----- GIVEN ENTRIES -----

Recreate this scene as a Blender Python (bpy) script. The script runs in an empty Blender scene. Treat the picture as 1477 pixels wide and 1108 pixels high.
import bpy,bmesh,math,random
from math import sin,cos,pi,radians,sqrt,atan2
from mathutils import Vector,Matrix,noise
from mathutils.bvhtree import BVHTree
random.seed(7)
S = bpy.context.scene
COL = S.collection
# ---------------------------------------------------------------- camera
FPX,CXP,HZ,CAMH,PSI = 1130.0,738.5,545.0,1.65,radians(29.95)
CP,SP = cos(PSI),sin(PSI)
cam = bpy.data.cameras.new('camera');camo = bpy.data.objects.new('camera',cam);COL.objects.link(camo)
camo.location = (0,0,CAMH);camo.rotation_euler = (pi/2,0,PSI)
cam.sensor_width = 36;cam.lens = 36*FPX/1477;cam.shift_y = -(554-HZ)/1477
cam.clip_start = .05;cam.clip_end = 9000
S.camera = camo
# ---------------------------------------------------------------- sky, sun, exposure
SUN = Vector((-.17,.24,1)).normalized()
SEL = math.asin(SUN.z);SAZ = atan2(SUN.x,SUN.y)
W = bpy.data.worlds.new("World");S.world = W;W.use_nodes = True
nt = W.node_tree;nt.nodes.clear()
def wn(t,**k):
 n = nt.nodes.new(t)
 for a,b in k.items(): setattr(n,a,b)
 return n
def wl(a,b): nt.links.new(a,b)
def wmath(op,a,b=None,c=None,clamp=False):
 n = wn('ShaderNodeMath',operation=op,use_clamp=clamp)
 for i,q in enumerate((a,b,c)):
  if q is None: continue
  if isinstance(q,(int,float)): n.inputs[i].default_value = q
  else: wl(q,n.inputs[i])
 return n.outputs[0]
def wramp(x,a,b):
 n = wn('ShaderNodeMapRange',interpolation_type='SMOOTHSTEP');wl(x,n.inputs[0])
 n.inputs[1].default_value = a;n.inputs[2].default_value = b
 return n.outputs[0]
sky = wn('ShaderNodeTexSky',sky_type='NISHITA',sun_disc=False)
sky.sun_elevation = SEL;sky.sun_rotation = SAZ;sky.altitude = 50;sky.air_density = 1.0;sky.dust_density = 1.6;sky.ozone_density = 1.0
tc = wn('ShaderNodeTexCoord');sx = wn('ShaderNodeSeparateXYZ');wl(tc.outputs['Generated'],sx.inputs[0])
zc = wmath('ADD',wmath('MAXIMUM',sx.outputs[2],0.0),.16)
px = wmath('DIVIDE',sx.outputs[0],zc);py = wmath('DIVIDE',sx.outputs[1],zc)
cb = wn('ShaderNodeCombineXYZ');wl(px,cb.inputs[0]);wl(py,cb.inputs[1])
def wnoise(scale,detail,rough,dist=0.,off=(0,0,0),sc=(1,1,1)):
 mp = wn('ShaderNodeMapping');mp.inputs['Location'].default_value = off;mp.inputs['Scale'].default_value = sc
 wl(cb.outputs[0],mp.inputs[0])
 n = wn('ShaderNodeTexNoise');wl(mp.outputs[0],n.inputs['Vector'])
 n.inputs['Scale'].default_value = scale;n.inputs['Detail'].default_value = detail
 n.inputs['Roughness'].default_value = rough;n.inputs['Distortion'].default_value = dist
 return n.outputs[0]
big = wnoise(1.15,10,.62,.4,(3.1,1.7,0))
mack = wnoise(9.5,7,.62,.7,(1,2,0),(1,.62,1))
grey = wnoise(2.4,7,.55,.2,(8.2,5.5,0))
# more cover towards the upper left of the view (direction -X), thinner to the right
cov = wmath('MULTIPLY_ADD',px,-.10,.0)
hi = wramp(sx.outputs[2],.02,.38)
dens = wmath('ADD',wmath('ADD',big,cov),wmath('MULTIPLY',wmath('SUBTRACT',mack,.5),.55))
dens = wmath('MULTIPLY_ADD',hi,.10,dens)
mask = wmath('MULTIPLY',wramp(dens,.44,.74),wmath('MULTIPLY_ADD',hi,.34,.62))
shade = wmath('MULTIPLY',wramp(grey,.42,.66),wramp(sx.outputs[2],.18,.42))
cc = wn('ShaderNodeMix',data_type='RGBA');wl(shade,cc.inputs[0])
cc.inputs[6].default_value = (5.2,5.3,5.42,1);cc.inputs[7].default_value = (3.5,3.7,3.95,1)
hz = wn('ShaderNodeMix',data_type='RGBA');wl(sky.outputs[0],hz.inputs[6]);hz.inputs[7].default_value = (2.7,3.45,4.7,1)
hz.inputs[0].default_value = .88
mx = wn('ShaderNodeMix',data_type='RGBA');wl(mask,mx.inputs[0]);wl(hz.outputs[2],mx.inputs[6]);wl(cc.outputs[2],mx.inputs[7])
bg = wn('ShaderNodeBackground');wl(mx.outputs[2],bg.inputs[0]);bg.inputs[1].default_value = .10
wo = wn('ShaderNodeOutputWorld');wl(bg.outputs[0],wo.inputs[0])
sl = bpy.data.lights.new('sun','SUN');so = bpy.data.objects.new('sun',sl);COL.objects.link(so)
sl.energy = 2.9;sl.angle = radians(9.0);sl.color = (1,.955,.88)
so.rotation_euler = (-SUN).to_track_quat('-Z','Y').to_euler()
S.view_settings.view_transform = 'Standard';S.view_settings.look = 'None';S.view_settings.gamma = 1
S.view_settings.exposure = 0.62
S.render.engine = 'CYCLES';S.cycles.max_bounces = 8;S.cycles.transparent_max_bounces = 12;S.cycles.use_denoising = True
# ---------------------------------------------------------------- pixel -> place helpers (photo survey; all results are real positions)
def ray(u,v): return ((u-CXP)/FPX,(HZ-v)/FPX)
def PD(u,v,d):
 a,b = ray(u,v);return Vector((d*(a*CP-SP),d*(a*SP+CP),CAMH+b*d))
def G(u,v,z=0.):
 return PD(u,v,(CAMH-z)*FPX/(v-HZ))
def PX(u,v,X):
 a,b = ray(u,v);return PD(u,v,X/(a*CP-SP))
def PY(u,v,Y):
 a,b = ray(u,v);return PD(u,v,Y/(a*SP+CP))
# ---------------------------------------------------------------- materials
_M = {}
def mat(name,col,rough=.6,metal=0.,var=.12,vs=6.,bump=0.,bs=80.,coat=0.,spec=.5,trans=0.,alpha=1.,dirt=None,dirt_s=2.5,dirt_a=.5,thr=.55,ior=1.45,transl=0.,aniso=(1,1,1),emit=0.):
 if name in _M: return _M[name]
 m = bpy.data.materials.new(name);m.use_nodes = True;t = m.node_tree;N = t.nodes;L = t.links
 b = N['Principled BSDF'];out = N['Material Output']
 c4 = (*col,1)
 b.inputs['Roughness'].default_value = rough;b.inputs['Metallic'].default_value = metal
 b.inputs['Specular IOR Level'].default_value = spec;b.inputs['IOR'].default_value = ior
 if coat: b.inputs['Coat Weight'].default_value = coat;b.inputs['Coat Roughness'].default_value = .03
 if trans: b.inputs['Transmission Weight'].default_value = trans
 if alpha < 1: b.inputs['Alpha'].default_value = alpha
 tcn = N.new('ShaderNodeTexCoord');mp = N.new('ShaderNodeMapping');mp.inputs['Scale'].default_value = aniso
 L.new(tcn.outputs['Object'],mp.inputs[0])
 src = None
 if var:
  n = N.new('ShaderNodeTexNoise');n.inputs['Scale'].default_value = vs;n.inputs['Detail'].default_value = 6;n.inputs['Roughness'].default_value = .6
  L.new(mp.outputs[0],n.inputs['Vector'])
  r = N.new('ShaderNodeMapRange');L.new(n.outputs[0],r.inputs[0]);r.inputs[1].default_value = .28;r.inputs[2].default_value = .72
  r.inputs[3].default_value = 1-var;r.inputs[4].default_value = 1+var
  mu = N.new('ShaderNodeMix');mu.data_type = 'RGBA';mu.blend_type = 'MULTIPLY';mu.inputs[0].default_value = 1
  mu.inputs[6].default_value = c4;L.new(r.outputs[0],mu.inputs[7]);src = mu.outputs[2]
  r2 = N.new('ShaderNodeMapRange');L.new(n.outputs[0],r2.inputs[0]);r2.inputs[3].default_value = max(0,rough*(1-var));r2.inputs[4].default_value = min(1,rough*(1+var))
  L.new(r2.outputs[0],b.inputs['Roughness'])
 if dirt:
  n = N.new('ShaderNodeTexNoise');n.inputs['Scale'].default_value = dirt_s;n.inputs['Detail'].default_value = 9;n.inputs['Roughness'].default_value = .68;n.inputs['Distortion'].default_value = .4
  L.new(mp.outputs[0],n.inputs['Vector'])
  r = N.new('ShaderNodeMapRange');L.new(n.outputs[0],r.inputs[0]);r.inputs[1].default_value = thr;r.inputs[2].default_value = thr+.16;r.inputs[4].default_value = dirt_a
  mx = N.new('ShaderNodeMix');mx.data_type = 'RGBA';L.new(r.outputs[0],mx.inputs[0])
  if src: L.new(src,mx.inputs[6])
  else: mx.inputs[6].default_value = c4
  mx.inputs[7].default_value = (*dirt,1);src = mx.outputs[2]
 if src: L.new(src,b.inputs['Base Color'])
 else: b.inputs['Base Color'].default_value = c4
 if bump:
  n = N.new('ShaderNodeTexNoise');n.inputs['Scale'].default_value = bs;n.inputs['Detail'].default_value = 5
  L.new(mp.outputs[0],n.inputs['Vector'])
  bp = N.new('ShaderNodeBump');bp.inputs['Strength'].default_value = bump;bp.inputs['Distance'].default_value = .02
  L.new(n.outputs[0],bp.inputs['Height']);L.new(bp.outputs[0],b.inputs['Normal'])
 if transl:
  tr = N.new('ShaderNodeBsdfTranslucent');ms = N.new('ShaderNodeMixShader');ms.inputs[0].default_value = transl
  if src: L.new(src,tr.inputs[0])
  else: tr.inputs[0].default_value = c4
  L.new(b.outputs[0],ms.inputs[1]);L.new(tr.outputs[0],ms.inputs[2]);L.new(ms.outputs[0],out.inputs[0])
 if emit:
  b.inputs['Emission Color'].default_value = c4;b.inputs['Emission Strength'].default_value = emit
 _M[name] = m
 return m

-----
----- GIVEN ENTRIES -----

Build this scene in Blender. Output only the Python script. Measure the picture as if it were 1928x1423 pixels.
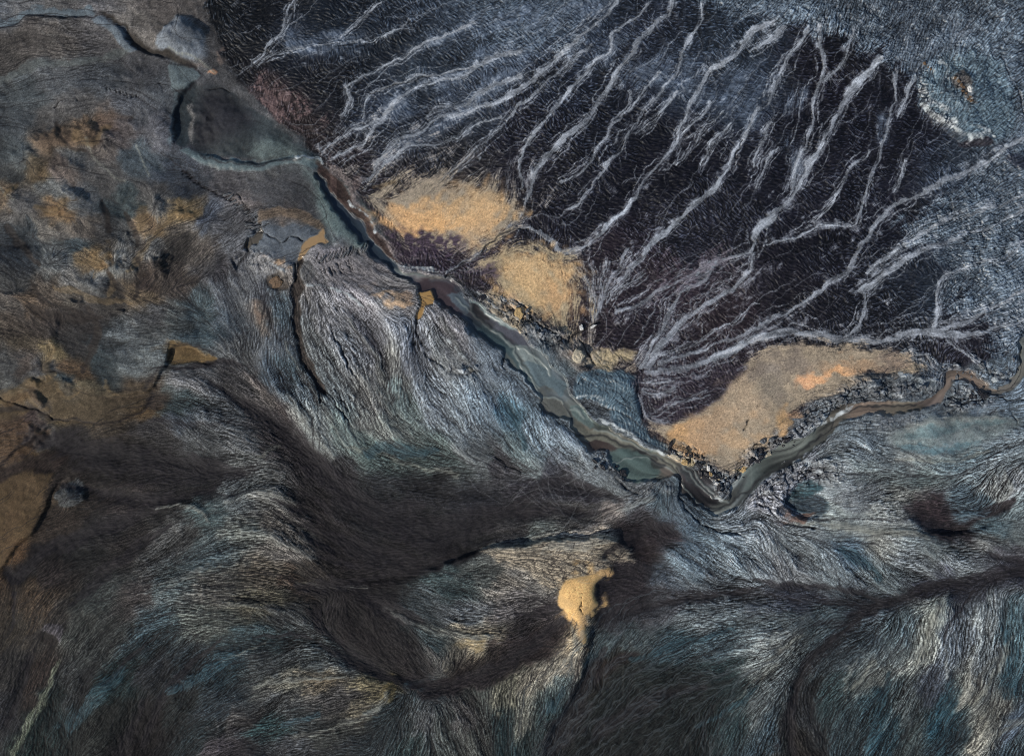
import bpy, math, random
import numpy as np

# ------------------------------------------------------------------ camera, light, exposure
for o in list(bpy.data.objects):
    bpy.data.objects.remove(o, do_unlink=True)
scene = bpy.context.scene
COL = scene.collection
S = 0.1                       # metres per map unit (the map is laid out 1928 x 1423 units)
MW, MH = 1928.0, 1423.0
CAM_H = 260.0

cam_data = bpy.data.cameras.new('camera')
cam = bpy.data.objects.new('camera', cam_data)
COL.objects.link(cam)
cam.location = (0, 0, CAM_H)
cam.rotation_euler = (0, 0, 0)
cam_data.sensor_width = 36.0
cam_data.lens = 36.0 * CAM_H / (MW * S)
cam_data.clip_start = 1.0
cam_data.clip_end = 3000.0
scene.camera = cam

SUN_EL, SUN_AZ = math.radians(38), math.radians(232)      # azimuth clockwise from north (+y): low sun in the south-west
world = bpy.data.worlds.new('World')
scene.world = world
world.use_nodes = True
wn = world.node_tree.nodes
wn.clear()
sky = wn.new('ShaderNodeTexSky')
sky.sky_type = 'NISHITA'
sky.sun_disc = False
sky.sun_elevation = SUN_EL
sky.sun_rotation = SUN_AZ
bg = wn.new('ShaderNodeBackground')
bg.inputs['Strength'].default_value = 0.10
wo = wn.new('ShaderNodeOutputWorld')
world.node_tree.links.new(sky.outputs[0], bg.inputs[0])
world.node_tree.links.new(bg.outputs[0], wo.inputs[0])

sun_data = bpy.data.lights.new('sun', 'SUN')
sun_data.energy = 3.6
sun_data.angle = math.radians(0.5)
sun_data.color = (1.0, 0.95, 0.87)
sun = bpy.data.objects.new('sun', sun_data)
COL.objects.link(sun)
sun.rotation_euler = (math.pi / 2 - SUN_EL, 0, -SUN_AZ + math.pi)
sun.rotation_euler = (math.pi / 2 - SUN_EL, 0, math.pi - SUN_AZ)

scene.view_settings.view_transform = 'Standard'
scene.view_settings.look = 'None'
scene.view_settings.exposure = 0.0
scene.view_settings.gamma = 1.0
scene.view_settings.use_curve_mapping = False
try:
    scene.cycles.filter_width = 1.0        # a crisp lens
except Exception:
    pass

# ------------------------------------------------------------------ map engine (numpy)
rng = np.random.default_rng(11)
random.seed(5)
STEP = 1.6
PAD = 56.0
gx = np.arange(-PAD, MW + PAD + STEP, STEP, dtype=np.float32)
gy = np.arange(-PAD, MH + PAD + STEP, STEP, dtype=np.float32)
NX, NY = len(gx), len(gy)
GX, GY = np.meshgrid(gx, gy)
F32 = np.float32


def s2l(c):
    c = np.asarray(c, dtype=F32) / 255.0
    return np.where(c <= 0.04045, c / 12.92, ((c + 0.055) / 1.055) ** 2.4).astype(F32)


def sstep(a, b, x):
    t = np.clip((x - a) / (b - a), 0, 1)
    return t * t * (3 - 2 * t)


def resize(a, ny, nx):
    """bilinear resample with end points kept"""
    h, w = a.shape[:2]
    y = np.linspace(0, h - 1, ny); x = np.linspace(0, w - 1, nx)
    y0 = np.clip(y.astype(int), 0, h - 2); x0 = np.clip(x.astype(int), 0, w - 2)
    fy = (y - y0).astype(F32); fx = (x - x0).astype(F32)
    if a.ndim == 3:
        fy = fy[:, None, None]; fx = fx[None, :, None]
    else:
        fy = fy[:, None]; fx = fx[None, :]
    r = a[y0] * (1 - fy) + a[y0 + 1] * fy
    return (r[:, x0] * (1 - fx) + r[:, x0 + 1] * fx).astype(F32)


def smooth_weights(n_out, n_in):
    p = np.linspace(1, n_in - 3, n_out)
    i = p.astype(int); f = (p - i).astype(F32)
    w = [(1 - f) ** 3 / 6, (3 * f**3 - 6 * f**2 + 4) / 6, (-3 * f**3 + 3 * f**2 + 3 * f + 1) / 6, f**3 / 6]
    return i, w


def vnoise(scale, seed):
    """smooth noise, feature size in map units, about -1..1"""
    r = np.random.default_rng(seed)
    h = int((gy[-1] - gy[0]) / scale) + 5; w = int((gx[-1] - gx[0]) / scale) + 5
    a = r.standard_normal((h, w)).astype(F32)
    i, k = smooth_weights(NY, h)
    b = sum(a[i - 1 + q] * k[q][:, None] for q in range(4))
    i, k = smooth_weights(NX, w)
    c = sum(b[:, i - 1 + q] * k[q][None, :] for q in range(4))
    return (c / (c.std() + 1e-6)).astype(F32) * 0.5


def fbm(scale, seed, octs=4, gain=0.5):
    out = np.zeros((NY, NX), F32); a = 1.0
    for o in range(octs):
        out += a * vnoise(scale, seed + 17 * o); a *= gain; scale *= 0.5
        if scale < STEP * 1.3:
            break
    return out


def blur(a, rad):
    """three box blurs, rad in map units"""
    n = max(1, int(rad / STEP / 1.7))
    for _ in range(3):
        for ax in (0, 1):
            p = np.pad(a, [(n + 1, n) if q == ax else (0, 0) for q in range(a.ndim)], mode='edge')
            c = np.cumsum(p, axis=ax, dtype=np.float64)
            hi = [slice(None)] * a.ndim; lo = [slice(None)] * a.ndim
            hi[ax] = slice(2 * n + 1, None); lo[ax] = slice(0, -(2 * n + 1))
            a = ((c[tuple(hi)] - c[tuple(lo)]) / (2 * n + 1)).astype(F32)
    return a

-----

» **GIVEN TASK**: Give only the lines from the one with "Build this scene" to the one with "import numpy as np", both included, again and exactly; leave the images out.

» **FINAL RESULT**:
Build this scene in Blender. Output only the Python script. Measure the picture as if it were 1928x1423 pixels.
import bpy, math, random
import numpy as np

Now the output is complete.